There are people out there who would probably say this is not a very literary attitude to take, although writing of the literary variety is what I’m trying to do.  The story-before-language principle is more closely associated with genre fiction. I guess the problem for genre writing is that it’s easy to fall into the trap of thinking that if the story comes first, then it is okay if the language is sloppy, and so you do in fact get a lot of sloppy, bad writing. Maybe I’m too idealistic, but I think clear writing is never sloppy or bad; in order to be clear, there can’t be any elements in it that distract the reader from the message, such as awkward syntax, bothersome cliches, or too many adjectives and adverbs piled on top of each other (a crime of which I’m frequently guilty—not to mention all those wretched qualifiers). In any case, I’m no book snob, and I think good, clear writing can be found in all genres.

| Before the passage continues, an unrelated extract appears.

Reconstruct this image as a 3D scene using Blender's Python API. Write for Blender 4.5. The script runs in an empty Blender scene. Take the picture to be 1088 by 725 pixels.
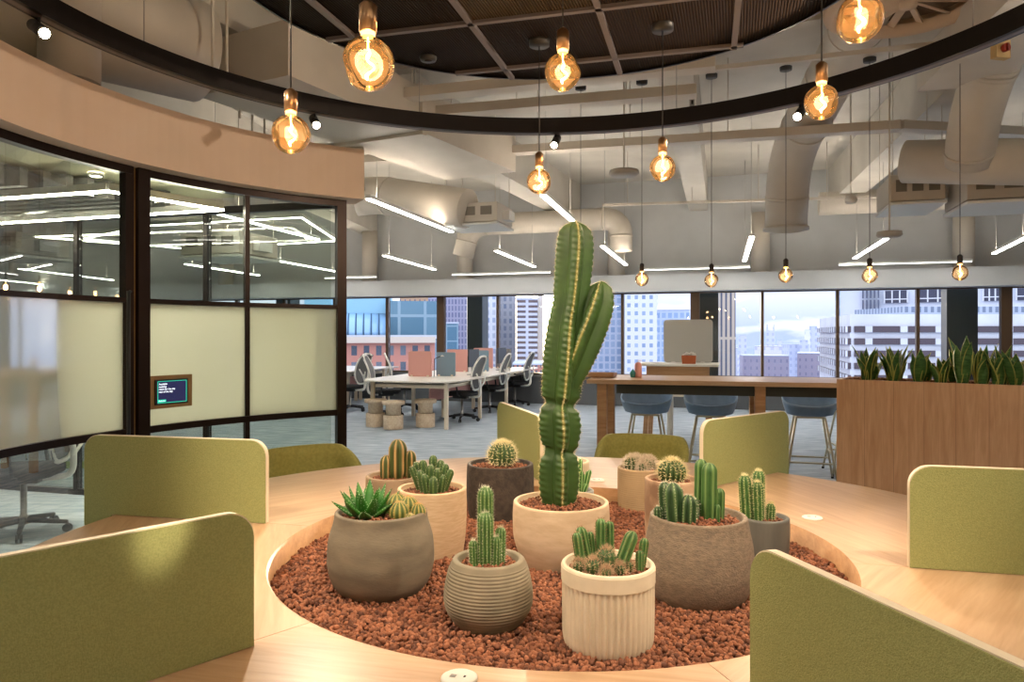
import bpy, math, random
import numpy as np
from mathutils import Vector, Matrix
random.seed(7); rng = np.random.default_rng(7)
PI = math.pi
SC = bpy.context.scene
COL = SC.collection
F = 769.0; HZ = 355.0; EYE = 1.45
def at(px, py, Y):
    return Vector(((px-544)/F*Y, Y, EYE-(py-HZ)/F*Y))
def xy(px, Y): return ((px-544)/F*Y, Y)

# ------------------------------------------------------------ materials
MATS = {}
def newmat(name):
    m = bpy.data.materials.new(name); m.use_nodes = True
    nt = m.node_tree; nt.nodes.clear()
    out = nt.nodes.new('ShaderNodeOutputMaterial')
    return m, nt, out
def mat(name, col, rough=.6, metal=0., col2=None, scale=8., bump=0., bscale=None, stretch=None, tone=None,
        spec=.5, detail=4., emit=None, estr=0., sheen=0., contrast=(.35,.65), trans=0.):
    """principled material; col/col2 mixed by noise; tone=colour mixed in by the mesh attribute 'tone'"""
    if name in MATS: return MATS[name]
    m, nt, out = newmat(name); N = nt.nodes.new; L = nt.links.new
    p = N('ShaderNodeBsdfPrincipled'); L(p.outputs[0], out.inputs[0])
    p.inputs['Base Color'].default_value = (*col, 1); p.inputs['Roughness'].default_value = rough
    p.inputs['Metallic'].default_value = metal; p.inputs['Specular IOR Level'].default_value = spec
    cur = None
    if col2 is not None or bump:
        tc = N('ShaderNodeTexCoord'); mp = N('ShaderNodeMapping'); L(tc.outputs['Object'], mp.inputs[0])
        if stretch: mp.inputs['Scale'].default_value = stretch
    if col2 is not None:
        nz = N('ShaderNodeTexNoise'); nz.inputs['Scale'].default_value = scale; nz.inputs['Detail'].default_value = detail
        L(mp.outputs[0], nz.inputs[0])
        r = N('ShaderNodeMapRange'); r.inputs[1].default_value = contrast[0]; r.inputs[2].default_value = contrast[1]
        L(nz.outputs[0], r.inputs[0])
        mx = N('ShaderNodeMix'); mx.data_type = 'RGBA'; L(r.outputs[0], mx.inputs[0])
        mx.inputs[6].default_value = (*col, 1); mx.inputs[7].default_value = (*col2, 1)
        cur = mx.outputs[2]
    if tone is not None:
        a = N('ShaderNodeAttribute'); a.attribute_name = 'tone'
        mx = N('ShaderNodeMix'); mx.data_type = 'RGBA'; L(a.outputs['Fac'], mx.inputs[0])
        if cur: L(cur, mx.inputs[6])
        else: mx.inputs[6].default_value = (*col, 1)
        mx.inputs[7].default_value = (*tone, 1); cur = mx.outputs[2]
    if cur: L(cur, p.inputs['Base Color'])
    if bump:
        nb = N('ShaderNodeTexNoise'); nb.inputs['Scale'].default_value = bscale or scale; nb.inputs['Detail'].default_value = 3
        L(mp.outputs[0], nb.inputs[0])
        b = N('ShaderNodeBump'); b.inputs['Strength'].default_value = bump; b.inputs['Distance'].default_value = .01
        L(nb.outputs[0], b.inputs['Height']); L(b.outputs[0], p.inputs['Normal'])
    if emit: p.inputs['Emission Color'].default_value = (*emit, 1); p.inputs['Emission Strength'].default_value = estr
    if trans:
        tr = N('ShaderNodeBsdfTranslucent'); ms = N('ShaderNodeMixShader'); ms.inputs[0].default_value = trans
        if cur: L(cur, tr.inputs[0])
        else: tr.inputs[0].default_value = (*col, 1)
        L(p.outputs[0], ms.inputs[1]); L(tr.outputs[0], ms.inputs[2]); L(ms.outputs[0], out.inputs[0])
    MATS[name] = m; return m
def glass(name, tint=(1,1,1), rough=.0, refl=1.0, haze=0., hazecol=(.8,.8,.8), ior=1.45):
    m, nt, out = newmat(name); N = nt.nodes.new; L = nt.links.new
    t = N('ShaderNodeBsdfTransparent'); t.inputs[0].default_value = (*tint, 1)
    g = N('ShaderNodeBsdfGlossy'); g.inputs['Roughness'].default_value = rough
    fr = N('ShaderNodeFresnel'); fr.inputs[0].default_value = ior
    mu = N('ShaderNodeMath'); mu.operation = 'MULTIPLY'; mu.inputs[1].default_value = refl; L(fr.outputs[0], mu.inputs[0])
    first = t.outputs[0]
    if haze:
        d = N('ShaderNodeBsdfDiffuse'); d.inputs[0].default_value = (*hazecol, 1)
        tl = N('ShaderNodeBsdfTranslucent'); tl.inputs[0].default_value = (*hazecol, 1)
        a = N('ShaderNodeMixShader'); a.inputs[0].default_value = .6; L(d.outputs[0], a.inputs[1]); L(tl.outputs[0], a.inputs[2])
        b = N('ShaderNodeMixShader'); b.inputs[0].default_value = haze; L(t.outputs[0], b.inputs[1]); L(a.outputs[0], b.inputs[2])
        first = b.outputs[0]
    ms = N('ShaderNodeMixShader'); L(mu.outputs[0], ms.inputs[0]); L(first, ms.inputs[1]); L(g.outputs[0], ms.inputs[2])
    L(ms.outputs[0], out.inputs[0]); MATS[name] = m; return m
def emis(name, col, s):
    m, nt, out = newmat(name); e = nt.nodes.new('ShaderNodeEmission')
    e.inputs[0].default_value = (*col, 1); e.inputs[1].default_value = s; nt.links.new(e.outputs[0], out.inputs[0])
    MATS[name] = m; return m
def facade(name, wall, g1, g2, w=1.5, h=3.5, mort=.25, rough=.35, metal=0.0, offz=0.):
    m, nt, out = newmat(name); N = nt.nodes.new; L = nt.links.new
    p = N('ShaderNodeBsdfPrincipled'); L(p.outputs[0], out.inputs[0])
    tc = N('ShaderNodeTexCoord'); s = N('ShaderNodeSeparateXYZ'); L(tc.outputs['Object'], s.inputs[0])
    sn = N('ShaderNodeSeparateXYZ'); L(tc.outputs['Normal'], sn.inputs[0])
    def M(op, a, b=None):
        n = N('ShaderNodeMath'); n.operation = op
        for i, v in enumerate((a, b)):
            if v is None: continue
            if isinstance(v, (int, float)): n.inputs[i].default_value = v
            else: L(v, n.inputs[i])
        return n.outputs[0]
    u = M('ADD', M('MULTIPLY', s.outputs[0], M('ABSOLUTE', sn.outputs[1])), M('MULTIPLY', s.outputs[1], M('ABSOLUTE', sn.outputs[0])))
    c = N('ShaderNodeCombineXYZ'); L(u, c.inputs[0]); L(M('ADD', s.outputs[2], offz), c.inputs[1])
    b = N('ShaderNodeTexBrick'); b.offset = 0; b.squash = 1
    L(c.outputs[0], b.inputs['Vector'])
    b.inputs['Color1'].default_value = (*g1, 1); b.inputs['Color2'].default_value = (*g2, 1); b.inputs['Mortar'].default_value = (*wall, 1)
    b.inputs['Scale'].default_value = 1; b.inputs['Mortar Size'].default_value = mort; b.inputs['Mortar Smooth'].default_value = 0
    b.inputs['Brick Width'].default_value = w; b.inputs['Row Height'].default_value = h
    L(b.outputs['Color'], p.inputs['Base Color'])
    p.inputs['Roughness'].default_value = rough; p.inputs['Metallic'].default_value = metal
    MATS[name] = m; return m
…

The other day I read the submission guidelines of an online literary magazine that said the editors cared more about the language than the story. They wanted the striking diction and fancy metaphors, and the plot could pretty much go to hell as far as they were concerned. I think that is such a big mistake. I read more literary fiction than anything else, and while I don’t see this problem with my favorite classic authors like Dostoyevsky and Thomas Mann, I’m constantly getting frustrated with more contemporary authors who get praised to the skies for their nifty language but have boring, boring plots or characters I couldn’t care less about, or more usually both.

Take Jonathan Franzen’s The Corrections, for example. The writing is full of technical bravura. Unforgettable imagery, awesome similes (speaking of writing about sex, who could forget the depiction of a couple of married chefs, Denise and her husband, doing the deed as though they were making a souffle, or Gary and his wife as, ha ha, “the screwing wounded”?). There’s no denying that Franzen’s language is masterful and poetic. But the plot? The characters? Meh.

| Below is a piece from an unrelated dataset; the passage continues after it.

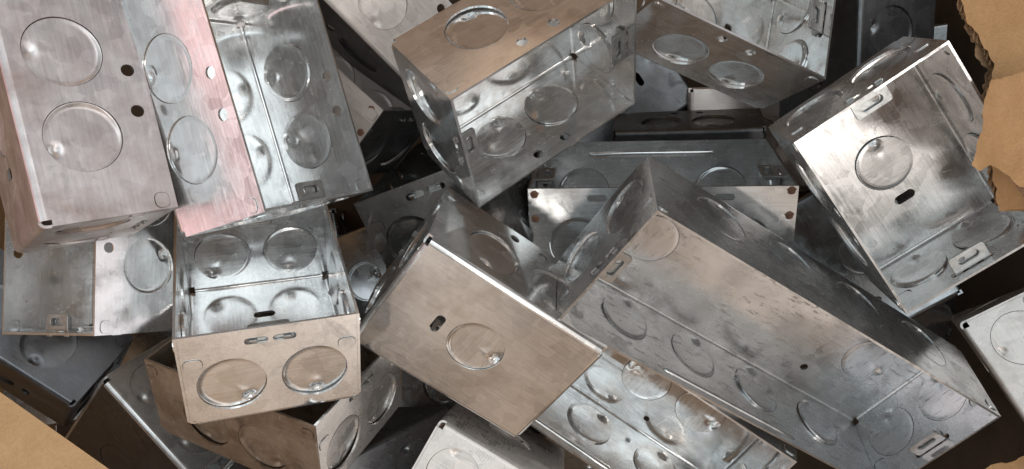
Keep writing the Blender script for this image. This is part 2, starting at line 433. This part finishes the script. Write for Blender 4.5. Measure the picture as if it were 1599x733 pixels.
def make_box(name, typ, mats, m=1, seed=0, ko_flat=False, slot=1, blank='', wall_mats={}, more_spots={}):
    """open-topped knockout box, base on z=0, rim at z=D"""
    rnd = random.Random(seed)
    L = {'a': L_A, 'e': L_E, 'p': L_P}[typ]; W = W_; D = D_
    root = bpy.data.objects.new(name, None); COL.objects.link(root); root.empty_display_size = 0.01
    mat = mats
    flip = {'W': 'E', 'E': 'W', 'S': 'S', 'N': 'N'}
    # ---- base
    bm = bmesh.new(); x0, y0 = L / 2 - RB, W / 2 - RB
    kos, holes = [], []
    if typ == 'a': kos = [(0, 0)]; holes = [oblong(m * slot * 21.75, 0, 11, 4.8, ang=math.pi / 2)]
    if typ == 'p': kos = [(-22, 0), (22, 0)]; holes = [oblong(m * 44, 0, 10, 4.6, ang=math.pi / 2)]
    if typ == 'e': kos = [(-m * 75, 0), (m * 75, -3), (m * 37, 0), (-m * 37, 0)][: (2 if name != 'N' else 4)]; holes = [circle(m * 50.4, 21, 2.3, 16), circle(-m * 50.4, -21, 2.3, 16)]
    if seed == 777: kos = [(m * 71.6, 1), (m * 36.5, 3), (-m * 36.5, 0), (-m * 71.6, 0)]; holes = [circle(m * 51.4, 26, 1.8, 16)]
    def bpos(u, v, s): return (u, v, T * s)
    sheet(bm, [(-x0, -y0), (x0, -y0), (x0, y0), (-x0, y0)], holes + [circle(x, y, KR) for x, y in kos], bpos)
    bmt = wall_mats.get('B', mat)
    soften(bm)
    base = finish('base_panel', bm, bmt, root)
    for x, y in kos:
        o = bpy.data.objects.new('knockout', None and 0 or (FLATD if ko_flat or typ == 'e' else rnd.choice(DISCS)).copy()); COL.objects.link(o)
        o.data.materials.clear(); o.data.materials.append(bmt)
        o.parent = base
        fm = Matrix(((1, 0, 0), (0, -1, 0), (0, 0, -1))).to_4x4() @ Matrix.Rotation(math.pi / 2 * rnd.choice((-1, 1, 1)), 4, 'Z')
        fm.translation = Vector((x, y, 0)) * MM; o.matrix_basis = fm
    # ---- walls
    for key in 'SNWE':
        lk = flip[key] if m < 0 else key
        longw = key in 'SN'
        U = (L / 2) if longw else (W / 2 - T - 0.12)
        pos, frame = wall_pos(key, L, W)
        vt = D - RB + SB
        out = [(-U + 2.6, 0), (U - 2.6, 0), (U - 2.6, SB + 1.4), (U, SB + 1.4), (U, vt), (-U, vt), (-U, SB + 1.4), (-U + 2.6, SB + 1.4)]
        lines = [((-U + 2.6, SB * k / 5), (U - 2.6, SB * k / 5)) for k in range(1, 6)]
        zz = lambda z: z - RB + SB
        kos, holes, ribs, spots = [], [], [], []
        if typ == 'a' and longw:
            kos = [(-17.4, 21.9), (17.4, 21.9)]; holes = [circle(-8.7, zz(44), 2.6, 20), circle(8.7, zz(44), 2.6, 20)]
        elif typ == 'p' and longw:
            kos = [(-37.5, 21.7), (37.5, 21.7)]
            if lk == 'N': ribs = [(-33, 32, 43.4, -1)]
            else: holes = [oblong(-29, zz(45.6), 9, 3.2), oblong(29, zz(45.6), 9, 3.2)]
            spots = [(-58, 49 - 1.2), (-58, 35.5), (58, 48.5), (58, 36.5)]
        elif typ == 'e' and longw:
            kos = [(-66, 22), (-21, 22), (23, 22), (68, 22)]
            kos = [(m * a, b) for a, b in kos]
            ribs = [(-42, 42, 45.2, -1)]
        else:
            kos = [(-17.4, 21.9), (17.4, 21.9)]
            holes = [oblong(-5.8, zz(44), 9.8, 3.3), oblong(5.8, zz(44), 9.8, 3.3)]
        if lk in blank: kos = []
        spots += more_spots.get(lk, [])
        wm = wall_mats.get(lk, mat)
        tabs = []
        if not (typ == 'p' and longw):
            for sx in (-1, 1): tabs.append((sx * (U - 3.9), D - 5.6) if longw else (sx * (U - 4.6), D - 15.0))
        tw = 6.6 if longw else 7.8
        holes = holes + [rrect(a, zz(b), tw, 6.0, 2.4) for a, b in tabs]
        bm = bmesh.new()
        sheet(bm, out, holes + [circle(u, zz(z), KR) for u, z in kos], pos, lines)
        for (a, b, z, sg) in ribs: rib(bm, pos, a, b, z, sg)
        # pressed locking tab near the corner
        for cu, cz in tabs:
            def tp(u, v, s, cu=cu, cz=cz):
                p = Vector(pos(cu + u, zz(cz + v), 0)); q = Vector(pos(cu + u, zz(cz + v), 1)); d = (p - q).normalized()
                return p + d * (0.45 if s == 0 else -0.6)
            sheet(bm, rrect(0, 0, tw - 0.5, 5.5, 2.15), [], tp)
        soften(bm)
        wall = finish('long_wall' if longw else 'end_wall', bm, wm, root)
        for u, z in kos:
            src = FLATD if (ko_flat and not (longw and lk == 'N') and rnd.random() < 0.7) else rnd.choice(DISCS)
            me = src.copy(); me.materials.clear(); me.materials.append(wm)
            o = bpy.data.objects.new('knockout', me); COL.objects.link(o); o.parent = wall
            o.matrix_basis = frame(u, z)
        for u, z in spots:
            o = bpy.data.objects.new('weld_mark', SPOT); COL.objects.link(o); o.parent = wall; o.matrix_basis = frame(u, z)
        if not longw:
            me = LUG.copy(); me.materials.clear(); me.materials.append(LUGM)
            o = bpy.data.objects.new('mounting_lug', me); COL.objects.link(o); o.parent = wall
            nx = -1 if key == 'W' else 1
            mx = Matrix(((0, -nx, 0, nx * L / 2 * MM), (nx, 0, 0, 0), (0, 0, 1, 0), (0, 0, 0, 1)))
            o.matrix_basis = mx
    return root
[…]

Franzen tries. He clearly does. We are supposed to care about Alfred because he throws himself off a boat, and Franzen does at least have the courtesy to send Chip to Lithuania to witness the downfall of a country. And there are some nice insights into the nature of seduction and dominance-submission patterns from Denise’s relationship with Robin. By the end, I did kinda sorta care a little about what happened to everybody, but it was by no means a page turner, and the only way I was able to finish the book at all was through sheer force of will. I was determined to finish it only because everybody said it was so good, or I would happily have abandoned it halfway through. But on the whole, I thought a lot of the scenes didn’t add much or move the story along, and should have been cut—maybe a fourth of the book could and should have been excised. The characters started out deeply repugnant, and by the end managed to become only endurable. The story just wasn’t engaging, I think at least in part because it played second fiddle to Franzen’s clever use of language, resulting in a sadly trivial book for all its magnificence at the level of the words.

So, yeah, that’s the kind of book I don’t want to write, even if writing it would make me rich and famous. Although, in Franzen’s defense, it’s better to have tried and not pulled it off than not to have tried at all, and I respect his intellectual ambitiousness. And goodness knows, she who is without literary sins among us should be the first to cast stones, not me, the one with the half-finished novel that’s turning into one big annoying cry-a-thon. Sigh.

5 thoughts on “Story Vs. Language

  1. Sounds like your heroine is having a hard time of it, though it will make for an interesting story.
    I have to agree with you in that I think the story will should come first. It doesn’t matter how beautifully written something is if it is boring me. Of course, if it is so poorly written it no longer makes sense that is also a problem.
    Wishing you luck with your writing and best of luck in the new year.